Rendezvous, even though everybody knows about it, lives on lost fame. The menu has reduced drastically, the prices have gone up steeply and they don’t always get the food right. But when they do, Vincent and Jessica Mathias’s tidy rooftop restaurant (Tuesdays closed; lunch noon-4pm, dinner 7-10.30pm), overlooking the atmospheric French Quarter from a century-old building, serves a good bouillabaisse (French onion soup served with cheese toast), broccoli and tomato quiche and chicken and veal Cordon Bleu. La Terrase on Subbiah Street does the pretty much the same thing with similar dishes — and for much more affordable prices — but the owner lets his dogs roam the restaurant and kitchen, which, at least to my mind, makes it advisedly unrecommendable.

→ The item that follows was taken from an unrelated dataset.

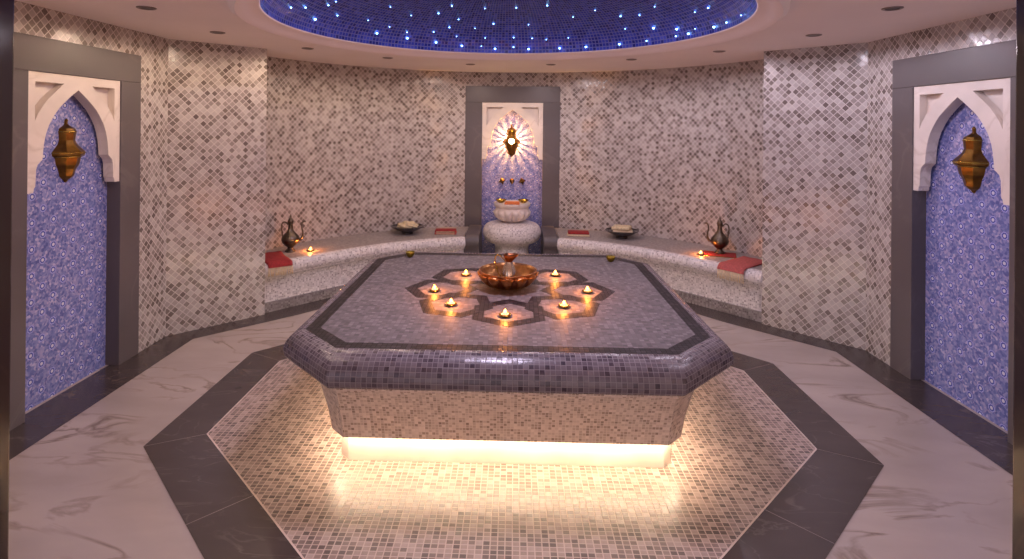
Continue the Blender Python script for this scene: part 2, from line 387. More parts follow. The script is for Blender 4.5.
# --- ceiling with round opening, ring moulding, dome
DR, DC, DX = 1.428, 3.532, -.03
N = 96
def rect_pt(a):
    c, s_ = cos(a), sin(a); xs = 3.2; y1 = 7.7-DC; y0 = DC+.6
    t = min(xs/abs(c) if abs(c) > 1e-6 else 1e9, (y1/s_ if s_ > 1e-6 else (y0/-s_ if s_ < -1e-6 else 1e9)))
    return (t*c, DC+t*s_)
v = []; f = []
for i in range(N):
    a = 2*pi*i/N+.001; x, y = rect_pt(a); c, s_ = cos(a), sin(a)
    v += [(x, y, CH), (DX+1.62*c, DC+1.62*s_, CH), (DX+1.62*c, DC+1.62*s_, CH+.2), (x, y, CH+.2)]
for i in range(N):
    k = (i+1) % N
    for j in range(4): f.append((4*i+j, 4*i+(j+1) % 4, 4*k+(j+1) % 4, 4*k+j))
struct(mesh_obj('ceiling', v, f, M['ceiling']))
prof = [(1.65, CH+.02), (1.65, CH-.012), (1.585, CH-.02), (1.58, CH-.055), (1.55, CH-.075), (1.54, CH-.072), (1.51, CH-.062), (1.485, CH-.048), (DR+.005, CH-.034), (DR, CH-.028), (DR, CH+.03), (1.64, CH+.03)]
b = MB(); b.lathe(prof, 96, (DX, DC, 0), cap=False); o = auto(b.build('trim_6', M['ceiling']), 30); struct(o)
dome = thing('mosaic_dome', 'blue mosaic starry dome set into the round ceiling opening', 'dome', (DX, DC, 2.342))
v = []; f = []; fuv = []; NS, NR = 96, 20; DH = .42
for j in range(NR+1):
    t = j/NR*pi/2; r = DR*cos(t); z = DH*sin(t)
    for i in range(NS): v.append((r*cos(2*pi*i/NS), r*sin(2*pi*i/NS), z))
L = [0]
for j in range(NR):
    t0, t1 = j/NR*pi/2, (j+1)/NR*pi/2; L.append(L[-1]+hypot(DR*(cos(t1)-cos(t0)), DH*(sin(t1)-sin(t0))))
for j in range(NR):
    for i in range(NS):
        k = (i+1) % NS; f.append((j*NS+i, (j+1)*NS+i, (j+1)*NS+k, j*NS+k))
        u0, u1 = DR*2*pi*i/NS, DR*2*pi*(i+1)/NS
        fuv.append([(u0, L[j]), (u0, L[j+1]), (u1, L[j+1]), (u1, L[j])])
mesh_obj('dome_shell', v, f, M['dome_tile'], dome, True, fuv=fuv)
SP = [(-0.478, 4.379), (-0.223, 4.469), (0.03, 4.466), (0.274, 4.398), (0.491, 4.526), (0.645, 4.363), (0.84, 4.345), (0.9, 4.464), (0.887, 4.601), (-0.447, 4.596), (-0.531, 4.674), (-0.319, 4.738), (-0.161, 4.703), (0.135, 4.709), (-0.481, 4.782), (-0.238, 4.844), (0.01, 4.853), (0.171, 4.847), (0.293, 4.835), (0.477, 4.77), (-0.273, 4.889), (-0.441, 4.85), (-0.153, 4.912), (0.009, 4.911), (0.142, 4.911), (0.413, 4.857), (0.632, 4.769), (0.963, 4.239), (1.082, 4.291), (1.028, 4.045), (1.068, 4.419), (1.213, 4.132), (1.297, 3.974), (1.253, 3.844), (1.29, 3.687), (1.239, 4.184), (1.298, 4.064), (1.387, 3.783), (1.407, 3.617), (1.405, 3.379), (-1.41, 3.507), (-1.371, 3.651), (-1.375, 3.845), (-1.266, 3.995), (-1.108, 4.249), (-0.925, 4.196), (-0.805, 4.401), (-0.595, 4.462), (-0.985, 4.435), (-0.869, 4.57), (-0.664, 4.675), (-1.080, 4.412), (-0.874, 4.612), (-0.654, 4.757), (-1.221, 3.817)]
BRIGHT = {8, 21, 22, 24, 25, 26, 28, 31, 36, 37, 42, 51, 52, 53}
b = MB(); b.lathe([(.0002, -.009), (.005, -.0078), (.0085, -.003), (.009, 0), (.0085, .003), (.0002, .004)], 8, cap=False); star_me = b.build('star_light', M['star'], dome, True)
first = True
def star(x, y, s_):
    global first
    x = (x-DX)*1.003; y = DC+(y-3.5)*1.003
    rr = hypot(x, y-DC)
    if rr > DR-.004: x *= (DR-.006)/rr; y = DC+(y-DC)*(DR-.006)/rr; rr = DR-.006
    z = DH*sqrt(max(0, 1-(rr/DR)**2))
    o = star_me if first else star_me.copy()
    if not first: COL.objects.link(o); o.parent = dome
    first = False
    k = .992; o.location = (x*k, (y-DC)*k, z*k-.002); o.scale = (s_, s_, s_)
for i, (x, y) in enumerate(SP): star(x, y, .95 if i in BRIGHT else random.choice((.45, .55, .65)))
for i in range(20):
    a = random.uniform(0, 2*pi); r = DR*sqrt(random.uniform(.0, .9)); x, y = r*cos(a), DC+r*sin(a)
    if y < 4.1 and hypot(x, y-DC) < DR*.95: star(x, y, .6)
lamp('dome_fill_light', lamp_data('dome_fill_light', 'AREA', DOME_W, (.80, .68, .92), shape='DISK', size=.5), (0, -.2, .36), dome)  # added fill lamp above the view, lights table, floor and walls evenly

# --- door jamb posts beside the camera
for k, s in enumerate((-1, 1)):
    b = MB(); x0 = JL if s < 0 else JR
    b.box(min(s*x0, s*(x0+.35)), max(s*x0, s*(x0+.35)), .72, 1.0, 0, CH-.001)
    bevel(struct(b.build('trim_%d' % (7+k), M['jamb'])), .004)

# ================================================================== NICHES
def curve_plate(name, outline, holes, d0, d1, mat, parent, bev=0):
    cd = bpy.data.curves.new(name, 'CURVE'); cd.dimensions = '2D'; cd.fill_mode = 'BOTH'; cd.extrude = (d1-d0)/2
    for pts in [outline]+holes:
        sp_ = cd.splines.new('POLY'); sp_.points.add(len(pts)-1); sp_.use_cyclic_u = True
        for i, (x, y) in enumerate(pts): sp_.points[i].co = (x, y, 0, 1)
    o = bpy.data.objects.new('tmp', cd); COL.objects.link(o)
    bpy.context.view_layer.update()
    me = bpy.data.meshes.new_from_object(o.evaluated_get(bpy.context.evaluated_depsgraph_get()))
    bpy.data.objects.remove(o); bpy.data.curves.remove(cd)
    # curve plane (s, z) with thickness along local z -> (s, depth, z)
    vs = [(w.co.x, (d0+d1)/2+w.co.z, w.co.y) for w in me.vertices]
    fs = [tuple(p.vertices)[::-1] for p in me.polygons]
    bpy.data.meshes.remove(me)
    return vs, fs
ARCH = [(0, 1.903), (.05, 1.868), (.10, 1.828), (.15, 1.785), (.19, 1.735), (.222, 1.685), (.245, 1.63), (.258, 1.575), (.265, 1.52), (.268, 1.478), (.285, 1.466), (.302, 1.45), (.312, 1.42), (.314, 1.36), (.316, 1.325), (.325, 1.315), (.33, 1.29)]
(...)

A word of advice: do not expect an exclusively French experience. Even where it is available, and there is indeed much to be savoured, French and Creole food in Pondicherry is found all over menus, not at all affronted to find itself tucked in between pastas and pakoras, only sometimes rewarded with a whole page or two of its own. This absence of exclusivity does not in any way diminish the experience and, in fact, sent my bourgeois heart into ambrosial raptures. I honestly did not think French food could be this much fun.